In this case there is insufficient evidence that the jury instruction of "acquittal first" so tainted the trial that Alford was denied due process. Alford never requested a specific instruction during the trial, and therefore, under federal precepts the trial court's instruction was a correct one. See id. Under California law, even though the trial court's use of CALJIC No. 8.75 may have been misleading, it was not sufficient to merit reversal as there was no evidence that the jury did not consider the possibility of a manslaughter conviction. See Kurtzman, 46 Cal. 3d 322, 758 P.2d 572, 250 Cal. Rptr. at 252. We find no compelling reason to overturn the jury's apparent decision that Alford was not guilty of heat-of-passion manslaughter. There was sufficient evidence for the jury to deliver a verdict of second-degree murder.

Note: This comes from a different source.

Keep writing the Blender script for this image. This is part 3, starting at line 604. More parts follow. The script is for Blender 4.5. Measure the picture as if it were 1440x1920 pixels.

We hold, therefore, that the state court's acquittal-first jury instructions did not constitute error pursuant to Cupp v. Naughten, 414 U.S. 141, 147 (1993), and that the district court did not err in denying Alford's habeas petition.

AFFIRMED.

 *

The panel unanimously finds this case suitable for decision without oral argument. Fed. R. App. P. 34(a); 9th Cir.R. 34-4

 **

This disposition is not appropriate for publication and may not be cited to or by the courts of this circuit except as provided by 9th Cir.R. 36-3

 1

Some instructional errors are so serious as to amount to "structural defects," which defy harmless error analysis and require automatic reversal. Examples of this error include when a "jury is instructed in a way that allows proof of an element of a crime on a standard less demanding than beyond a reasonable doubt", or when the court "allows the defense to be ambushed with an instruction that changes the theory of the case at the last minute." Suniga, No. 92-15204, slip op. at 8390 (citations omitted). Because we find that no due process violation has occurred in this petition, we do not reach this issue

 2

The state trial court in this case instructed the jury in part: "You must unanimously agree that the defendant is not guilty of second degree murder before you find him guilty or not guilty of voluntary manslaughter."